I made a pilgrimage tonight to what the Trib's Vettel claims is "arguably Chicago's finest Japanese restaurant":
http://www.chicagotribune.com/entertainment/dining/chi-0704030776apr05,1,3666595.story?coll=chi-ent_dining-hed
and think the place merits its own thread and recent thoughts. My 7 PM party of three shared remarkable nigiri and maki with accoutrements, but what truly impressed us is how far the staff bent over backwards to make sure we felt comfortable, educated, and special. Service highlights:
- friendly greeting by lithesome hostess, with assurances that an incomplete party could be seated immediately with no problem
- sharp-suited house manager personally refilling water glasses, making recommendations, checking in frequently
- well-informed waiter who had everything from the chef's sashimi selection of the night to the flavors of the mochi flight memorized
- lead chef who, upon learning from the waiter that we had ordered the house fresh wasabi, came and gave a four minute presentation on fresh vs. powdered, and hand-grated a very generous mound for all three of us (for just the standard $3 for one order) on a sharkskin oroshigane
- second chef who proudly brought out the bag of the kitchen's excellent green tea so we could write down the brand and details
- hostess and house manager working together further down the patio to adjust parasols against wind, which unfortunately had been picking up some construction dust on Randolph Street
- good fountain soft drinks refilled gratis constantly
- prices all $1 - 4 per plate lower than the menu listed on the official site (mochi flight $9, special rolls $14 instead of $18 )

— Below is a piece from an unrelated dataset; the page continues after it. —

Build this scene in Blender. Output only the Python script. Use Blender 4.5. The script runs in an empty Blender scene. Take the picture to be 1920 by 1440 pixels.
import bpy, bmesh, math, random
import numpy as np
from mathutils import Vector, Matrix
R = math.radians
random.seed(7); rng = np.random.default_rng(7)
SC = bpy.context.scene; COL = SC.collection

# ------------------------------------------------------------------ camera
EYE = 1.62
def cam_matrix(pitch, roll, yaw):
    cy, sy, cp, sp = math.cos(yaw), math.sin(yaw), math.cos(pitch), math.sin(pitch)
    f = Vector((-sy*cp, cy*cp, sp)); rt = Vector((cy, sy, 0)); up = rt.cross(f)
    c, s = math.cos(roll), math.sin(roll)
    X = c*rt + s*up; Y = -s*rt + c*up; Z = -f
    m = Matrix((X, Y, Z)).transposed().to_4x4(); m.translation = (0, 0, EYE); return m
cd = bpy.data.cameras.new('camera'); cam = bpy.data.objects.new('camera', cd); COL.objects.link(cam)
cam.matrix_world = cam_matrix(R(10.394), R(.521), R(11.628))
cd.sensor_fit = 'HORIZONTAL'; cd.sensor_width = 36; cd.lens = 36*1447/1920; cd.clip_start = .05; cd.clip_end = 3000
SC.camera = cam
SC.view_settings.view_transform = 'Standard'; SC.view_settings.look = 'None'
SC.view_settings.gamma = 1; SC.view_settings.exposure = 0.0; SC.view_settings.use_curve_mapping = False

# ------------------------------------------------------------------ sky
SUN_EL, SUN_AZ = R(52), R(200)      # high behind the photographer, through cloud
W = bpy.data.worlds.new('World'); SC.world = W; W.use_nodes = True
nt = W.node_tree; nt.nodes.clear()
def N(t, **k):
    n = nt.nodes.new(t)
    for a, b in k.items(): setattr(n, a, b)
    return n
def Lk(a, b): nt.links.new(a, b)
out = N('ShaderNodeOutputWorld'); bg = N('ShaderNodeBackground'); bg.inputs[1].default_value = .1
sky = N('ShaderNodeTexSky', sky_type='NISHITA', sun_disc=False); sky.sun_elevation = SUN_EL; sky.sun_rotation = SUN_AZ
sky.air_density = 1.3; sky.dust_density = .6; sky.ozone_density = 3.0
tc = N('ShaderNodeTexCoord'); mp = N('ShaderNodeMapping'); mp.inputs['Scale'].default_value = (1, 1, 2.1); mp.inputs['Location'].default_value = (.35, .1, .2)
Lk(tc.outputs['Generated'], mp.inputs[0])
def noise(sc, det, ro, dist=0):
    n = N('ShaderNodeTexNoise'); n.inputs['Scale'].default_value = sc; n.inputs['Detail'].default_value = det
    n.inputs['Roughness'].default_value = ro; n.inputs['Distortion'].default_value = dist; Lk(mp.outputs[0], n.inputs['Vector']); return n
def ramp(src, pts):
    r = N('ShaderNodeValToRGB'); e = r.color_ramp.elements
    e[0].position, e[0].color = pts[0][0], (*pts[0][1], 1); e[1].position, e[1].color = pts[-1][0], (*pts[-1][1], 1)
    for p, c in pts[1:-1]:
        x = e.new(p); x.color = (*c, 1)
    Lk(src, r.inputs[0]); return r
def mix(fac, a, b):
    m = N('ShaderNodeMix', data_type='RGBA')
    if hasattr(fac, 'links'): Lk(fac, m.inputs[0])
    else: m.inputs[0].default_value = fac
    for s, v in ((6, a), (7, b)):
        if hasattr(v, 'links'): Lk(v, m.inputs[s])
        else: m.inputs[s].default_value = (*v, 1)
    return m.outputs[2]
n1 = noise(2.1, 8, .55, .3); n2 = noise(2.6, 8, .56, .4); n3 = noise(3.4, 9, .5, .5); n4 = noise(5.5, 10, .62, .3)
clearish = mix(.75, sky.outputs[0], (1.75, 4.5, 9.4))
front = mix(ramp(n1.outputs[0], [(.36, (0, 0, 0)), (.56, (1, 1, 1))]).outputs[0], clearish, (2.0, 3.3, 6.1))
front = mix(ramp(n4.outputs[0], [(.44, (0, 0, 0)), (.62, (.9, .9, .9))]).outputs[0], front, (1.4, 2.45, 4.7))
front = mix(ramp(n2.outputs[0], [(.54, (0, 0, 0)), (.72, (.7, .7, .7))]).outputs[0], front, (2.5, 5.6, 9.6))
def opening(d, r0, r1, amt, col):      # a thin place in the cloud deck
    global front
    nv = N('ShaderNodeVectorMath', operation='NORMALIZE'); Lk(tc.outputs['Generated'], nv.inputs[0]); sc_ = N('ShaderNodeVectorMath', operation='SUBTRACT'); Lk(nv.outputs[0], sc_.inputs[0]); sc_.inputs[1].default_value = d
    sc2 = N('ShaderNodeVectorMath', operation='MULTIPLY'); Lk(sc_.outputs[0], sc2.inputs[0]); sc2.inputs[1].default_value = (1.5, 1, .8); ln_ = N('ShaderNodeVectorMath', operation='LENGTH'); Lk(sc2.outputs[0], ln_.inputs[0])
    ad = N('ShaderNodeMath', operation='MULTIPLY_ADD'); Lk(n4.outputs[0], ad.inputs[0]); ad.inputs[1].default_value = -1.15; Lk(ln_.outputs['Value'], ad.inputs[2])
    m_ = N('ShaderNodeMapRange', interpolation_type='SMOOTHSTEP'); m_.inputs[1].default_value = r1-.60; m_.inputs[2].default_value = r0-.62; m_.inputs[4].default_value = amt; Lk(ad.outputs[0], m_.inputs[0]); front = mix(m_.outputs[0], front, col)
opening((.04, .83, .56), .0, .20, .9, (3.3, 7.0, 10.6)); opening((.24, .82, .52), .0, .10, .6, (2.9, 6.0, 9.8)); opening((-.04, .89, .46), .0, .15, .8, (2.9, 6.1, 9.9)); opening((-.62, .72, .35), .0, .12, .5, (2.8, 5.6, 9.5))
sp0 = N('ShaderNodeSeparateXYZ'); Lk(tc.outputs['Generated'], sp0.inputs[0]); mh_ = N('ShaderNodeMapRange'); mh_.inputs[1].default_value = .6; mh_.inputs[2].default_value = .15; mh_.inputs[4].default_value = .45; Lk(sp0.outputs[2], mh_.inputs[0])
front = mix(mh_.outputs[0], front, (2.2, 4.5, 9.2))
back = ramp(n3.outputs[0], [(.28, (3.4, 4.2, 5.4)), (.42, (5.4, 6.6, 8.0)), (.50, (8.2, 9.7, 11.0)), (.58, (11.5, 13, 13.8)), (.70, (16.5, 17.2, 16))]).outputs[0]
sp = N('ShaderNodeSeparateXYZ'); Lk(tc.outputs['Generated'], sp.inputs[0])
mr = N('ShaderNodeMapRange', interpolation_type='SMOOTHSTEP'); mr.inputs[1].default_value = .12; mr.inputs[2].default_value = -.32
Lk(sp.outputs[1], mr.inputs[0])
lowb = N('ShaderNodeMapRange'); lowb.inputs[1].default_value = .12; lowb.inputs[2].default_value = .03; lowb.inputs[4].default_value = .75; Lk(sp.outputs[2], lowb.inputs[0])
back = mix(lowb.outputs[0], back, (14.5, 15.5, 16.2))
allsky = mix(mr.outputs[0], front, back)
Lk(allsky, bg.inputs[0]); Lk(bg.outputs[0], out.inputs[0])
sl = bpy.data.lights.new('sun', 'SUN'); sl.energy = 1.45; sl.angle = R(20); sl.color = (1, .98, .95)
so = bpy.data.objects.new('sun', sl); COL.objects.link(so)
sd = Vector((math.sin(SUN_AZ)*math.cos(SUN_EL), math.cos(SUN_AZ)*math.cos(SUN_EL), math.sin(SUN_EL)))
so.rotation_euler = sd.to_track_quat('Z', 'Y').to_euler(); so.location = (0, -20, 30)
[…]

I had visited twice in late 2005 and early 2006 for lunch, and had been pleased by the creative rolls, but tonight was my first experience with the sashimi and nigiri. Portions were exceptionally large (regular sake order was virtually two salmon steaks) and perfectly fresh. Maki, if slightly oversauced, were aesthetically pleasing and extremely tasty. The Koto roll with cilantro, avocado, eel, and tangy unagi sauce was perfectly complex and even somewhat refreshing, contrasted with the richness of the Shogun, with tempura shrimp, masago, cream cheese, wasabi mayo, and scallions. A visual highlight was the White Dragon roll with a variety of snowy ingredients arranged in a sinuous dragon line, each piece topped with a perfect circle of venomous jalapeno.
Our bill was not a surprise at about $50 each since we ordered wakame (the sesame oil in just the right proportion to the seaweed, not overwhelming it), edamame, miso, Sapporo, tea, soft drinks, and sticky mochi for dessert (lychee, tiramisu, honeydew, cherry blossom), which had been cut into pieces for easy sharing. It felt remarkably fair for the service, generous portions, and quality of ingredients. While Meiji is not the place I'd go every time I have a hankering for a small variety of specific sushi (we have the bars at Mirai or Katsu for that), it was an ideal summer feast, and even on the streetside patio they made us feel like royalty. Looking across to similarly contented diners at Blackbird and Avec, the thought came to me - are there three better restaurants right in a row like this anywhere in the city?